Thulborn T & Turner S (2003), The last dicynodont: an Australian Cretaceous
relict, Proceedings of the Royal Society B, 270, p.985-993.

The paper was freely accessible on line, and presumably still is.  I don't
happen to have the address.  Taking a quick look at my copy, they found the
fossils in the wilds of the Queensland Museum, Brisbane.  They'd been
collected in 1914, arrived in the Museum in 1915 and kind of got forgotten.
There are six fragments of skull.  The most revealing is indeed a bit of
left maxilla with the base of a tusk.  There's also a postcanine tooth.
This is apparently not unknown in dicynodonts.  The authors state it's more
similar with Dicynodon and Kannemeyeria than Lystrosaurus.  They term the
latter 'grotesquely short-snouted'.

The authors are fully aware that citing the presence of some kind of
dicynodont in the Lower Cretaceous is unprecedented, and they know the
things are supposed to have died out about 100 million years earlier.
However, they conclude this one refused to take part in the extinction.

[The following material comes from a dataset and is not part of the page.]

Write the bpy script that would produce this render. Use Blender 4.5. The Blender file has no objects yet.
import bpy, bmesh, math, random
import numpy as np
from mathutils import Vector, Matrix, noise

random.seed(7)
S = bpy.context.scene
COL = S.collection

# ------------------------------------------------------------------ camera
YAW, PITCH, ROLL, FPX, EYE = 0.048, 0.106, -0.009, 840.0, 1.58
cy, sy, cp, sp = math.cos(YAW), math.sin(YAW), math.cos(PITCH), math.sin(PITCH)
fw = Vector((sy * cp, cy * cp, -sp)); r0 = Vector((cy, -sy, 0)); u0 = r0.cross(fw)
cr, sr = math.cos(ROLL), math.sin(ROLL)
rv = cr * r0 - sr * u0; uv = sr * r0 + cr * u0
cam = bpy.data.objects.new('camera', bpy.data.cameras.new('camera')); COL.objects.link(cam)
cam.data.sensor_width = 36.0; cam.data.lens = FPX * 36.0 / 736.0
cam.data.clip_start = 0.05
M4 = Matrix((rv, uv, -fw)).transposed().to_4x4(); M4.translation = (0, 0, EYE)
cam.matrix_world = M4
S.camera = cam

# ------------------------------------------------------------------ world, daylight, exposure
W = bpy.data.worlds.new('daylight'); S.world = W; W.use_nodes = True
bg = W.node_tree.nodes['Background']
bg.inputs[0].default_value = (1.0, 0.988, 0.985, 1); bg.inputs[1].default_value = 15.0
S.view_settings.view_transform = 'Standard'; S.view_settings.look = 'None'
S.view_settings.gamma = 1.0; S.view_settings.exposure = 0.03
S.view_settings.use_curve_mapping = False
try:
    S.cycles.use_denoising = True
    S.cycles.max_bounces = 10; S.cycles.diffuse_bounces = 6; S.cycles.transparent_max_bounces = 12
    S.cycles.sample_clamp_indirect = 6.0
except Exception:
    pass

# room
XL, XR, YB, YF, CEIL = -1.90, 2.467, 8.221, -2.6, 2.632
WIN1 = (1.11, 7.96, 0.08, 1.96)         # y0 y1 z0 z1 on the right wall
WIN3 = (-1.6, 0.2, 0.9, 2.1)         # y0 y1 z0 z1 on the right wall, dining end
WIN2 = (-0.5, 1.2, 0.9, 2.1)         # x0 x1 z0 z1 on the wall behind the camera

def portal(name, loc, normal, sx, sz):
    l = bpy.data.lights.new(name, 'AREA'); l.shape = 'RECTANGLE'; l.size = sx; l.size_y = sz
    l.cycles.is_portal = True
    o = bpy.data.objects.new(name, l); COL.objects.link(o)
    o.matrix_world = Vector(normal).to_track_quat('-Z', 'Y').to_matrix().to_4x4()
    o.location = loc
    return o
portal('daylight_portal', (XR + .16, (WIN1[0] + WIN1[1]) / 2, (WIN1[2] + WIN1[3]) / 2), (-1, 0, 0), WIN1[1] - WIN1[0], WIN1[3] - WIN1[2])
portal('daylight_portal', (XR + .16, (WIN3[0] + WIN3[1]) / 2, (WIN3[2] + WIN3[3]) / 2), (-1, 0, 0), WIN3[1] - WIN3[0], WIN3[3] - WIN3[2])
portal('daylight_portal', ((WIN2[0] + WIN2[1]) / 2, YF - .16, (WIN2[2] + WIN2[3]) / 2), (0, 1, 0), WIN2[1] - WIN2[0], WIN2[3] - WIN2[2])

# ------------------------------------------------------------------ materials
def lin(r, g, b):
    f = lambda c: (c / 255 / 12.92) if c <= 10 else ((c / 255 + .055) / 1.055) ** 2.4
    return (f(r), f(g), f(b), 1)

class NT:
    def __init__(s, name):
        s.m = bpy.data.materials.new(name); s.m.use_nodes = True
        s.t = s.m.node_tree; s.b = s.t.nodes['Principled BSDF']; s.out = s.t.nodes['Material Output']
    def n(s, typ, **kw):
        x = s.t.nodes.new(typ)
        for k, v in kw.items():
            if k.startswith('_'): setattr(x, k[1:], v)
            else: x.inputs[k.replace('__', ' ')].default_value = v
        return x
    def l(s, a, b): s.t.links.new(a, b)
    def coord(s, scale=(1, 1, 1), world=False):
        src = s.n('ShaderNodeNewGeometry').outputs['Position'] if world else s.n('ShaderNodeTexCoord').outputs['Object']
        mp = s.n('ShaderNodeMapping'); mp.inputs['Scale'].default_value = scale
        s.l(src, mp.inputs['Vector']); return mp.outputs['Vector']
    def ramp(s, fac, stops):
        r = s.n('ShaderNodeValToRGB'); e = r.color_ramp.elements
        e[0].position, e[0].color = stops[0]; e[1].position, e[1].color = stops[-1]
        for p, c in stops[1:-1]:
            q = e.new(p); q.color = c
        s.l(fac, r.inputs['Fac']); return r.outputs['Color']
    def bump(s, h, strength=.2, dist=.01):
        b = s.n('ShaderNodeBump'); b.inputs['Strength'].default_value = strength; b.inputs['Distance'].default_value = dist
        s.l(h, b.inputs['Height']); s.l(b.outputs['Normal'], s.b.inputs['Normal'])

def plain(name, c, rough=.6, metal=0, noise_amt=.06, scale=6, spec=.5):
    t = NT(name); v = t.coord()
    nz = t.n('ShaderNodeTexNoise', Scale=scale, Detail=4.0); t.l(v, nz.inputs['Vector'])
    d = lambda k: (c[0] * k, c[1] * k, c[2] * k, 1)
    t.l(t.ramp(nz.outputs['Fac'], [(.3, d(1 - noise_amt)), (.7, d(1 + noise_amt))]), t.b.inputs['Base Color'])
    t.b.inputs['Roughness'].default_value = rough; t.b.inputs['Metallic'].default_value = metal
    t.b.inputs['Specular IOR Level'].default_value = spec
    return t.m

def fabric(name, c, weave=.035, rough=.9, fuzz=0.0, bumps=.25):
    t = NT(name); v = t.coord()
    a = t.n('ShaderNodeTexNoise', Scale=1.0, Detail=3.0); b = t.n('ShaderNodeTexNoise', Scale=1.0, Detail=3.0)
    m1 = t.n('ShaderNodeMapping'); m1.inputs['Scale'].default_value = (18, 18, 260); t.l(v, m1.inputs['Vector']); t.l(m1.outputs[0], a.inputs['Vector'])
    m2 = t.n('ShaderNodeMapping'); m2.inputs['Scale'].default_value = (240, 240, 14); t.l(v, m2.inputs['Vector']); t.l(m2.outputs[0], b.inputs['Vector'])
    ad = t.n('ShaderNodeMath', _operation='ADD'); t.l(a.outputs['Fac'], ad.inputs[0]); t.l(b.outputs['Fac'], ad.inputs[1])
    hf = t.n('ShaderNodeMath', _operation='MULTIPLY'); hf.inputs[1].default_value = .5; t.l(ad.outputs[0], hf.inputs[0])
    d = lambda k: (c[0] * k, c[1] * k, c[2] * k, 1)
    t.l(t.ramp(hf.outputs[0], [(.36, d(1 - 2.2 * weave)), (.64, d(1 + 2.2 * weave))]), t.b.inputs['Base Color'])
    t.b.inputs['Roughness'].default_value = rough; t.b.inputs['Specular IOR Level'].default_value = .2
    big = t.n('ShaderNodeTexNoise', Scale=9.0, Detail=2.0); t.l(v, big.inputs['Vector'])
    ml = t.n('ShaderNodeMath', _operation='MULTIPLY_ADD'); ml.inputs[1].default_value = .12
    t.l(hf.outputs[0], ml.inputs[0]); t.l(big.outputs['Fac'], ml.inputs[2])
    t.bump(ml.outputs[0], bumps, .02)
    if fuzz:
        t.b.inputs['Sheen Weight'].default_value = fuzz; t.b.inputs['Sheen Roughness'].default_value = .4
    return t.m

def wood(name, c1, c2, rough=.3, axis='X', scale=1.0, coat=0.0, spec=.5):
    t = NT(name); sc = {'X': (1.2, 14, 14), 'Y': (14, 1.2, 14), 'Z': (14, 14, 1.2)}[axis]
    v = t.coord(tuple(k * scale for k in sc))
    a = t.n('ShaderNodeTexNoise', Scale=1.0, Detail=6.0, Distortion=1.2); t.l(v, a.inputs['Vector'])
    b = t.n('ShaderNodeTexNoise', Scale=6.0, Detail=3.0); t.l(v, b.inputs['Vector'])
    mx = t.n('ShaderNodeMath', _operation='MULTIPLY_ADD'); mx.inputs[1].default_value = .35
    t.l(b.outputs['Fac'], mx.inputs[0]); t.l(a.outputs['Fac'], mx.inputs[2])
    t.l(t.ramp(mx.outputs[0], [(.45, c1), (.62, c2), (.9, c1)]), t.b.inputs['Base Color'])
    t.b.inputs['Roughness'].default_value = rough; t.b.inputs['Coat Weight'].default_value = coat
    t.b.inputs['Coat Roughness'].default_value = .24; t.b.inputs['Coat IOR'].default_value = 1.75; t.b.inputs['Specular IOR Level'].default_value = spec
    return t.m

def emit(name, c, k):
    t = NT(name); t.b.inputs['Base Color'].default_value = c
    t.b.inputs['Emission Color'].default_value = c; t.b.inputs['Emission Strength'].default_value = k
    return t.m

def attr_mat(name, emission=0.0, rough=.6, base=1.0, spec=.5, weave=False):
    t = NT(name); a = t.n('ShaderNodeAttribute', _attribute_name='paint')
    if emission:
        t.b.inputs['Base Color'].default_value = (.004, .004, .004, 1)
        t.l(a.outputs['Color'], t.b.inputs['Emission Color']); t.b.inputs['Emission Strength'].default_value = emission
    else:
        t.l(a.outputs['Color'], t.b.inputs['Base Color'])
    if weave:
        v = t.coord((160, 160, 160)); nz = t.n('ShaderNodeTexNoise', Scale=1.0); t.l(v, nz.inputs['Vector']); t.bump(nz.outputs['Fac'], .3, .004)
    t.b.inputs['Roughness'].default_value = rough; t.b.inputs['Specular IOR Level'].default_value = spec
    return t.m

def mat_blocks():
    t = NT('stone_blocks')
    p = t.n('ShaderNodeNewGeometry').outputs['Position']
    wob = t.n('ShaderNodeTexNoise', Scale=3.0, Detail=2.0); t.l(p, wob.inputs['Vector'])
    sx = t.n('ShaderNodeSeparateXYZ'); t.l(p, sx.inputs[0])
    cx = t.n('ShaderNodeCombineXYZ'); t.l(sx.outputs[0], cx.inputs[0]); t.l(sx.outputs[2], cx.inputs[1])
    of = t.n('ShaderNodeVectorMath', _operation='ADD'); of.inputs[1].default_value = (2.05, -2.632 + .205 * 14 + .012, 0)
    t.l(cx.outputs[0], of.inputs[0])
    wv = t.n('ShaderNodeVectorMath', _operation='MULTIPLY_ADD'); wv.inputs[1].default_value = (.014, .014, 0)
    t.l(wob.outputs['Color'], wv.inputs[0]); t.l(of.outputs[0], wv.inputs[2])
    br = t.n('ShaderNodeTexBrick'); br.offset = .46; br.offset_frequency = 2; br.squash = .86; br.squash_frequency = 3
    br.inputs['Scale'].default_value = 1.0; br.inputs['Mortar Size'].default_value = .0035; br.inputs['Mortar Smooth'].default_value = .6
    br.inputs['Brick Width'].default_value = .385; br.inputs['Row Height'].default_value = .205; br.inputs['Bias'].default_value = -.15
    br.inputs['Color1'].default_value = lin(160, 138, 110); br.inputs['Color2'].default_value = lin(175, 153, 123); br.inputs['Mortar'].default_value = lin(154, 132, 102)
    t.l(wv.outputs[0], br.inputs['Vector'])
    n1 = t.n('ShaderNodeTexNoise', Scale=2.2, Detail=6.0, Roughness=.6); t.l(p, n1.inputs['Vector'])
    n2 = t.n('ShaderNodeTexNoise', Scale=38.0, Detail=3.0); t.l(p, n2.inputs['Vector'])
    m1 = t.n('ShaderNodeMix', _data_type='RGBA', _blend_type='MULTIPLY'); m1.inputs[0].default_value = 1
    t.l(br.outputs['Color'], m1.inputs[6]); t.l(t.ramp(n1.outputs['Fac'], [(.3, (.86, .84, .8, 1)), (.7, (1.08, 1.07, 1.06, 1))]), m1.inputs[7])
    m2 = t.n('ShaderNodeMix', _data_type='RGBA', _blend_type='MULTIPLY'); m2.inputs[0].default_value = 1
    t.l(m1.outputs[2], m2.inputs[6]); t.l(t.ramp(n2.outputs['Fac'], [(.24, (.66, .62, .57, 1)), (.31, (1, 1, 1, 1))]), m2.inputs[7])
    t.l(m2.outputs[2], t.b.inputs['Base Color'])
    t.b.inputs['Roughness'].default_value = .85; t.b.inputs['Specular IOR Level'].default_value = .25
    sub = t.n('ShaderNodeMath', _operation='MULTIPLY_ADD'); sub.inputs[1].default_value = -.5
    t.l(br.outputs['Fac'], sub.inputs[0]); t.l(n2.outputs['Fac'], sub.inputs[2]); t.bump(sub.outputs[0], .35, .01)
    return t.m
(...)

I'm in no position to offer a worthwhile opinion.  It struck me as being a
well-constructed study.  Regardless of likelihood, they seem to make a good
case.  They tried to find more conventional  alternatives, but were left
with the interpretation of dicynodont.  If anybody can provide a more
convincing explanation, I'd imagine they'd be pleased to hear it.